Mentre si assiste agli eventi che si stanno producendo in terra tedesca, lo spettro della grande coalizione ha iniziato ad agitare anche la campagna elettorale nostrana, da alcuni fortemente temuto, screditato con il noto termine “inciucio”, foriero di drammi per la democrazia pluralista (quali quello di derubricare l’opposizione a scelte antisistema), da altri tacitamente prefigurato come una delle tante possibilità, valida soprattutto per escludere dal Governo le forze più estreme del panorama politico, dato e non concesso che ve ne siano i numeri.
Che cosa sta alla base di quest’ambiguità nel valutare tale prospettiva? Ha ragione chi non esclude una riedizione delle “larghe intese” o chi invece la demonizza alla stregua del più ignobile tradimento?
Sul piano istituzionale può essere importante riflettere, prima di prendere posizione, su quale sia il rapporto corretto tra promesse elettorali e programmi di governo, tra coalizioni elettorali e coalizioni di governo, tra appartenenza al partito con cui ci si è presentati alle elezioni e al gruppo parlamentare acquisito dopo le elezioni.
Sul primo punto: le promesse elettorali non sono un contratto con gli elettori; esse risentono, soprattutto sul piano della comunicazione, della corsa alla ricerca del consenso che spinge alle più svariate intemperanze. L’elettore accorto approfondirà la conoscenza dei programmi e saprà distinguere quindi tra quanto si urla nelle piazze e nei talk show da quanto i partiti intendono realmente realizzare, posto che siano poi in grado di comporre una maggioranza.

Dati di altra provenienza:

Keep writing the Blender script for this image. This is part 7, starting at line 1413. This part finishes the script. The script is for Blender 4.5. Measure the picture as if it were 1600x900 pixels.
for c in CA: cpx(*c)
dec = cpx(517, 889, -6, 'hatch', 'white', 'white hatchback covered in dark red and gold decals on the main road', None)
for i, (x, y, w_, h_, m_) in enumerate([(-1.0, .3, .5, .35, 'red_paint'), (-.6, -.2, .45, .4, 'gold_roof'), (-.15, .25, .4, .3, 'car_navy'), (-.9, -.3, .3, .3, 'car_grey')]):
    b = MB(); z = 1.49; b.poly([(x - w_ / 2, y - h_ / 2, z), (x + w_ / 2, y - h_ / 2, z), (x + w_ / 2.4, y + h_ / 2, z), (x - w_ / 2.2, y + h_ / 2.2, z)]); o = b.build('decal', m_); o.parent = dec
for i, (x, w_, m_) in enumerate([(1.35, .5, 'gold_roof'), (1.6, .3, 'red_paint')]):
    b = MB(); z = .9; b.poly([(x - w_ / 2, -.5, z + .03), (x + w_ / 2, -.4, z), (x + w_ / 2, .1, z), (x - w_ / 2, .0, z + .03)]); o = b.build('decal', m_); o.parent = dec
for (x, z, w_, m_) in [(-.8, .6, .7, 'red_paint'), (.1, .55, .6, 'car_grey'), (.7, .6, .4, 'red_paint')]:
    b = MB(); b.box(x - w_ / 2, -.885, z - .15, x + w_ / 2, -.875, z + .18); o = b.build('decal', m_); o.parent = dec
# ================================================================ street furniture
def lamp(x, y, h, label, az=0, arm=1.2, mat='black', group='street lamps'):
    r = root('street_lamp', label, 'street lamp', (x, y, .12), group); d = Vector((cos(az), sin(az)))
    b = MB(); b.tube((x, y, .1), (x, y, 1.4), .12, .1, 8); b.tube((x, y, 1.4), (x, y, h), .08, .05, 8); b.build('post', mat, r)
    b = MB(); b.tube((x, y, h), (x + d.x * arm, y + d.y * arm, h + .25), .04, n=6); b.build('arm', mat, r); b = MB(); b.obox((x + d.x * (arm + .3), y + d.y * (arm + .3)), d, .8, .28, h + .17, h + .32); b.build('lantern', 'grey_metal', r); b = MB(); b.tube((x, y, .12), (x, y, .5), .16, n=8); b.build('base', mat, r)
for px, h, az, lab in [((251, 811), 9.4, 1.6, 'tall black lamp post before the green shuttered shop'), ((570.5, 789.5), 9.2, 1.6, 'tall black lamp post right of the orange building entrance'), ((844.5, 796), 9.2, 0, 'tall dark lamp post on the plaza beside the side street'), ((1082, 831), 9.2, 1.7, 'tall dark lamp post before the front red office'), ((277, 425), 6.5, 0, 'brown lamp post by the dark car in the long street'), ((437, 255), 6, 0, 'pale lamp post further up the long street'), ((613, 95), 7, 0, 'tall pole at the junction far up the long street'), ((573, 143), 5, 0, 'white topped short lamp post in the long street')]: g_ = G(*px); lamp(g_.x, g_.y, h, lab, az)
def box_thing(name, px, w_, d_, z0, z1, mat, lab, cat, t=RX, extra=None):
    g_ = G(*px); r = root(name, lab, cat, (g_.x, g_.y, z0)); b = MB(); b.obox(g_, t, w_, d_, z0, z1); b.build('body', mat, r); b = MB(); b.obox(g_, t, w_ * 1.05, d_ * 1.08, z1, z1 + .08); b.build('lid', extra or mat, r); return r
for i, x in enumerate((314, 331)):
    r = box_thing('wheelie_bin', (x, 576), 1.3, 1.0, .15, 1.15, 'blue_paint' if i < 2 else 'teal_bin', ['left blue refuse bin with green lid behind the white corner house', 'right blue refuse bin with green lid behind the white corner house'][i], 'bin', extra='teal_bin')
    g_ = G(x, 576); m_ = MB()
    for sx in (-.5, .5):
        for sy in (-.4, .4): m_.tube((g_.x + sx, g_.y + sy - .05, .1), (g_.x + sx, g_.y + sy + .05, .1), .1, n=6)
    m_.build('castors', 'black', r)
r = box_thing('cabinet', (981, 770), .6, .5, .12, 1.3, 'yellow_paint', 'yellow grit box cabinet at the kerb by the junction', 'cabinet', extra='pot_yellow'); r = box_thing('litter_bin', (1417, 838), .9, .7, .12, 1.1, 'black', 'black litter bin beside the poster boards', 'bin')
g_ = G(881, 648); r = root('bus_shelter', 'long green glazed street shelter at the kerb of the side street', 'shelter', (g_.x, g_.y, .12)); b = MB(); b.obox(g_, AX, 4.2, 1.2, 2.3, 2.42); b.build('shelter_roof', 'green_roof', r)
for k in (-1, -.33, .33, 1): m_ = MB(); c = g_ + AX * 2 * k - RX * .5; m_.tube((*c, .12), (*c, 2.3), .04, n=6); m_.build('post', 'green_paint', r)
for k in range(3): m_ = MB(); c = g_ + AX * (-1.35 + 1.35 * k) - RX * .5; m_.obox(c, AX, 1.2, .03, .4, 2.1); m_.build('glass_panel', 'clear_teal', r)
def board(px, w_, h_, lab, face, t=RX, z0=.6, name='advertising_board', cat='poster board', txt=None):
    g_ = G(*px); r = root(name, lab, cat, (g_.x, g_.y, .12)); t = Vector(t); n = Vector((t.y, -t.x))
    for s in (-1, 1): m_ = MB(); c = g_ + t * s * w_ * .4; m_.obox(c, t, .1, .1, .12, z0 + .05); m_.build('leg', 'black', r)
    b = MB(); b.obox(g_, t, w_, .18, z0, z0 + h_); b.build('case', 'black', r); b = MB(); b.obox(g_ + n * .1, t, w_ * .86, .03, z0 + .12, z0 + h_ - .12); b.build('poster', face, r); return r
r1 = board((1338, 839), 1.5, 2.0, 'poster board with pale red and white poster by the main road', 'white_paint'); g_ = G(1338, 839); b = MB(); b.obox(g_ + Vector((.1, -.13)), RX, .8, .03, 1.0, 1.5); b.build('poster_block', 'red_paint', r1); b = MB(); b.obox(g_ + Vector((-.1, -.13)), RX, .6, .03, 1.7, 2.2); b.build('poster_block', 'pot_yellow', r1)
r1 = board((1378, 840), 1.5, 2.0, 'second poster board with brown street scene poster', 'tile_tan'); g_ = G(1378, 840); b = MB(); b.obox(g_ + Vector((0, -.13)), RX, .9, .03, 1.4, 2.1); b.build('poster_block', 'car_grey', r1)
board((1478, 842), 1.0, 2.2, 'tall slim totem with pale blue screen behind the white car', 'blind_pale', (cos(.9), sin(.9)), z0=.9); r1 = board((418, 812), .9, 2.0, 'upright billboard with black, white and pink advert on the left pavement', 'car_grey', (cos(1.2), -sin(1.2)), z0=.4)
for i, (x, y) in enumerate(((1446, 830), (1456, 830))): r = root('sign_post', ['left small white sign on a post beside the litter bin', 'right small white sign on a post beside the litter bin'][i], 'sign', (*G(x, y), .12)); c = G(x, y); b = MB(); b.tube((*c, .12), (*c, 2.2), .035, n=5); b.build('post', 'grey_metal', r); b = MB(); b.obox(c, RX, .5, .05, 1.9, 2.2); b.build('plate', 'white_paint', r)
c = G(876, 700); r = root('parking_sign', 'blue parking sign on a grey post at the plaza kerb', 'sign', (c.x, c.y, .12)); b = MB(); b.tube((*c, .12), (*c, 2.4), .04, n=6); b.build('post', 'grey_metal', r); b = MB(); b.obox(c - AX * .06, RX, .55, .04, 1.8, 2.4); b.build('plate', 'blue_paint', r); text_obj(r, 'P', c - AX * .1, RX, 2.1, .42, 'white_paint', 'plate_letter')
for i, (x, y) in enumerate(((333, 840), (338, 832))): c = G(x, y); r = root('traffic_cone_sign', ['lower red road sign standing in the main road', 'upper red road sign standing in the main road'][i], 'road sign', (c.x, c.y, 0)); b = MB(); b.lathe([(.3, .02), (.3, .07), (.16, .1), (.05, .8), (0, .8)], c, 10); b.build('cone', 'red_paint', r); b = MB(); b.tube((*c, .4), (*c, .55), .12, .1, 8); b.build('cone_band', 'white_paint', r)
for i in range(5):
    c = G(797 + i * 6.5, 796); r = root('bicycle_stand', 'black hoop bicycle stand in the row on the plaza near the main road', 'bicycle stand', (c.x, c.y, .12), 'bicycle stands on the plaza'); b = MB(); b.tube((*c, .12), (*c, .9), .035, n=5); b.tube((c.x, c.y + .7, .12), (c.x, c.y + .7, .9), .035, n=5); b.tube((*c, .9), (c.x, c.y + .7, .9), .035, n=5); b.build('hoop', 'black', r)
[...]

Quanto poi al rapporto tra coalizioni elettorali e coalizioni di governo, la tendenziale coincidenza tra le due è stata uno dei cavalli di battaglia della seconda repubblica, che l’ha anche in parte realizzata giovandosi di sistemi elettorali a tendenza almeno parzialmente maggioritaria; oggi, in presenza di un sistema elettorale tendenzialmente proporzionale e di aggregazioni partitiche con spiccati elementi di eterogeneità, occorre aver ben chiaro che l’unica “coalizione” che conterà sarà quella capace di aggregare almeno il 50 per cento più uno dei consensi dei parlamentari intorno ad un programma di governo. Le aggregazioni elettorali sono funzionali alla conquista dei seggi in Parlamento mentre ogni promessa circa il futuro governo resta fumosa: è futile infatti che Forza Italia e Pd facciano prove di grande coalizione, che Lega da un lato e M5s dall’altro si affannino a dichiarare che non si alleeranno con nessuno, che altri profetizzino veloci ritorni alle elezioni eccetera; insomma, ogni anticipazione oggi su quello che succederà all’indomani delle elezioni è anch’essa finalizzata a guadagnare consensi ma potrà essere smentita nella corsa al governo (anche qui l’esempio tedesco può dare qualche spunto di riflessione), anche perché — nonostante i sondaggi — nessuno è in grado di prevedere il risultato di un sistema elettorale mai sperimentato e quantomai complesso, soprattutto per quanto riguarda la parte proporzionale che è preponderante.
Da ultimo, in un regime costituzionale che presenta il divieto del mandato imperativo, vincolare i parlamentari alla appartenenza ai partiti di provenienza è quantomeno assai problematico e, ad ora, mai riuscito nemmeno tra i partiti più accaniti nel tentarlo e, forse, nemmeno tanto auspicabile in una democrazia liberale.
Ora, se da un lato è legittimo manifestare in anticipo gradimento o ostilità alla prospettiva delle larghe intese, è pur vero che gli argomenti a sostegno dell’una o dell’altra tesi sono manifestazione di opzioni politiche e non di vincoli di altra natura, istituzionali o morali che siano.
Detto questo, quanto accadrà nel dopo elezioni è e resta un problema aperto, consegnato per la soluzione ai partiti sotto la regia del Capo dello Stato. Ad essi spetta identificare, calato il sipario elettorale, se e come sia possibile dare un governo al Paese, un Governo di uomini esperti e capaci che sappia proporre un programma che sintetizzi, ove possibile, gli aspetti migliori dei programmi elettorali e che possa aggregare una coalizione in grado di realizzarli perché adeguatamente sostenuta dalla maggioranza parlamentare. Se questo è lo scopo che tutti ci auguriamo, escludere dal novero una qualunque delle possibili formule governative non giova, oggi, a compiere oculate scelte elettorali.